What are some of the challenges you face as an author?
If you have a number of contracts to fulfill, that is, books to write, you have to stay fresh and entertaining with each new project. To do that you have to keep on feeding yourself spiritually and emotionally through various means – church and God and worship; reading books and watching good films; getting out and enjoying people and sports and nature; sticking close to family; finding things that give you joy and that replenish you. The writing life is a solitary and sedentary life and I really have to balance that with family and church and social events on the one hand and exercise and fresh air on the other.
What aspects of being a writer do you enjoy the most?
Storytelling has always been important to the human race whether those stories have been true, made-up, or parables meant to show us something deep and important. Film and TV and print books and ebooks are all part of that great tradition that has spread over thousands of years.

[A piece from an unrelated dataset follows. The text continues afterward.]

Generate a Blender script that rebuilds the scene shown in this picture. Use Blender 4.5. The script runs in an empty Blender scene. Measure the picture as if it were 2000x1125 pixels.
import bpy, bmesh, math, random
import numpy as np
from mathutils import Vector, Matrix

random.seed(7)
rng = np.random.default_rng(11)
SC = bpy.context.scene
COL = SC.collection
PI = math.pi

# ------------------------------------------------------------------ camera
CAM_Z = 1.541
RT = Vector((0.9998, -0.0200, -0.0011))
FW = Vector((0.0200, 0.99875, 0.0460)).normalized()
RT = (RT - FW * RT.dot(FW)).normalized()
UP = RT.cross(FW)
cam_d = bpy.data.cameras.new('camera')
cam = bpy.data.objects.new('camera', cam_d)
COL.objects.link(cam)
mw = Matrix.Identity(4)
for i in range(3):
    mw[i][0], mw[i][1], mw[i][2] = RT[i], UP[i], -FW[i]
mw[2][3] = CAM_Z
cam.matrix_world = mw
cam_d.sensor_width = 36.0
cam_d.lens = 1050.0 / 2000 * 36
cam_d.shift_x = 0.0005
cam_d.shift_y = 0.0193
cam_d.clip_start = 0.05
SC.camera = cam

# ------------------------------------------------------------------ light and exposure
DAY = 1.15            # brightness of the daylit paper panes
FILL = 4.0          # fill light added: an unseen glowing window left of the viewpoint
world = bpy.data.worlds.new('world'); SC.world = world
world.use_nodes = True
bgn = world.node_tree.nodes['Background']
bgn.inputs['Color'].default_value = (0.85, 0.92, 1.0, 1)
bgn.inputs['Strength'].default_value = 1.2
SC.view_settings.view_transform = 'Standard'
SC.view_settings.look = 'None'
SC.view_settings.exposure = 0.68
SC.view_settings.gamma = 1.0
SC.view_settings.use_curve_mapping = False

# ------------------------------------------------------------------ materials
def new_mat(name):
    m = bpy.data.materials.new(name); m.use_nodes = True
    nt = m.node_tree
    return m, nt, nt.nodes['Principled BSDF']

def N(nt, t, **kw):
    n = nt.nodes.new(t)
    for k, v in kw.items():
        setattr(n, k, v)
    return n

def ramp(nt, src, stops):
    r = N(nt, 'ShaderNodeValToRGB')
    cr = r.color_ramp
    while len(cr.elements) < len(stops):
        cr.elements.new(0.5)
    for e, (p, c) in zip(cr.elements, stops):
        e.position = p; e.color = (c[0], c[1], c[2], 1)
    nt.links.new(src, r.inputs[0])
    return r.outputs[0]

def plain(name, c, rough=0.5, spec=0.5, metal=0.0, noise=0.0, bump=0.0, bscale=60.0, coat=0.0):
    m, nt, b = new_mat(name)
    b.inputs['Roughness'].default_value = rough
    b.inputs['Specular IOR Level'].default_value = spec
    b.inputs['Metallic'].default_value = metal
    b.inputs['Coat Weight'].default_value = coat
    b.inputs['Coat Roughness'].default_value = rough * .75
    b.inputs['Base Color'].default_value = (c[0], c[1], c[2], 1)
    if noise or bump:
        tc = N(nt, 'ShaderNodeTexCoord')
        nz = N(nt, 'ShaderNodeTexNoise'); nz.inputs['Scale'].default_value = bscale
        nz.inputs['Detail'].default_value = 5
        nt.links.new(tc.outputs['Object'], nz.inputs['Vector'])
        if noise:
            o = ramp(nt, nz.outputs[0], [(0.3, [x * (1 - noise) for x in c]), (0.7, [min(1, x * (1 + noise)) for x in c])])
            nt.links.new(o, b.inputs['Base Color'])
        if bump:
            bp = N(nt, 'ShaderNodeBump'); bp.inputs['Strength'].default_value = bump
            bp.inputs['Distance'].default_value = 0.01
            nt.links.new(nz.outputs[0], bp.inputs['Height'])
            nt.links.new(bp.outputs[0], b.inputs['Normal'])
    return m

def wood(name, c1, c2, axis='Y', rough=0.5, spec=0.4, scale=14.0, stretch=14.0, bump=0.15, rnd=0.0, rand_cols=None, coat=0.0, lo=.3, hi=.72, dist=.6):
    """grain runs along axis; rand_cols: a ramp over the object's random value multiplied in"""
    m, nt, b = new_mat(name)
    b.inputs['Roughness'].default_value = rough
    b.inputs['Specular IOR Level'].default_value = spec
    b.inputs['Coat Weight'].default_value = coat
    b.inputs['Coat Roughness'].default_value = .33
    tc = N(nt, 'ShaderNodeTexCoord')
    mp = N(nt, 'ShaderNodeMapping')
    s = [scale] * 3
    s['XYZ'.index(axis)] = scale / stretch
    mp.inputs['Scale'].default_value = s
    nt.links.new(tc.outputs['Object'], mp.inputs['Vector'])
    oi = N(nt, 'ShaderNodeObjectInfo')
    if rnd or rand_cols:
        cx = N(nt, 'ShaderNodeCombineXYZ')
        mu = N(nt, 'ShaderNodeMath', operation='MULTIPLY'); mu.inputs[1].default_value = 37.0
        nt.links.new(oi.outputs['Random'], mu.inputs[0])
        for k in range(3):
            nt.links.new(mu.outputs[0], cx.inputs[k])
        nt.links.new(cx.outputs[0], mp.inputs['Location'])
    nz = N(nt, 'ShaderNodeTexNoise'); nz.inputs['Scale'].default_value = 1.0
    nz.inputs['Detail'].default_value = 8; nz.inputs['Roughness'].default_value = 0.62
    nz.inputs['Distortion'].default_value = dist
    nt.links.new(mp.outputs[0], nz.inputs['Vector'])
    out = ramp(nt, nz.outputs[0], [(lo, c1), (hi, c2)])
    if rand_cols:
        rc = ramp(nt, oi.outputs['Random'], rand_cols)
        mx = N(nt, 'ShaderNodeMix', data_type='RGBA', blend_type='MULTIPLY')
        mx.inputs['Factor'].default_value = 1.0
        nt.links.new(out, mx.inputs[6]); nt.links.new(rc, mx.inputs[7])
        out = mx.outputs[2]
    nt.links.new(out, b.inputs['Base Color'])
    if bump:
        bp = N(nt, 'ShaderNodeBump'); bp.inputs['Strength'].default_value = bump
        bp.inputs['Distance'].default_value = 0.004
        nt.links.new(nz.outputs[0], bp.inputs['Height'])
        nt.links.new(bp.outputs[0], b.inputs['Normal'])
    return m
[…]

I truly thank God he has brought me into that tradition and let me join the ranks of storytellers who not only tell wonderful tales but who seek to honor God while they are doing it.
What is your writing style? (Do you outline? Write “by-the-seat-of-your-pants? Or somewhere in-between?)
I outline to start but I am well aware that once I start writing characters take on lives of their own. What was plausible on the drawing board does not always pan out in the actual writing. Characters morph into other than what you planned and to wrench them back to the outline risks doing violence to the story itself. So I start with an outline but I keep things very fluid – if the story and people in it dictate I veer from the plan and develop a new plot or approach, I do it.
What other new projects do each you have on the horizon? I start working on the follow-up novel to Ashton Park this fall. This new novel in the series takes place from 1924-1931.
I just finished the sequel to The Wings of Morning – Whispers of a New Dawn occurs 20 years later and brings back characters like Bishop Zook, Jude Whetstone, Lyyndaya Kurtz, and Jude’s friends Billy Skipp and Flapjack Peterson.
Finally, I’m also doing a book where successive chapters are published online for purchase one month at a time. The chapters will be sold over a period of 12 months and then packaged as a complete book. The first chapter goes up in September and it’s an Amish romance.
What message would you like your readers to take from Ashton Park?
How important family is, including extended family; how important faith in God and Christ is and what a difference it makes in the harshest storms of life; how essential growth is, especially growth that takes us beyond our prejudices and narrow-mindedness; how critical it is to nourish relationship with even just one or two good friends.
What do you do to get away from it all?
Walking my Alaskan Malamute. Hikes in the wilderness – we’re blessed to live by the Rocky Mountains. Vigorous exercise – we have a very well-equipped home gym. A good book, a good movie, a good CD of music – all this blesses and revitalizes. Friendship with God is the most important means of renewing myself and that friendship is nurtured in many different ways.
Is there anything else you’d like to add?
It’s a real pleasure to be a full-time writer. I can thank my agent for that, my senior editors, the people I work with in marketing and publishing – all of them are part of making a holy dream come true. And I can thank God.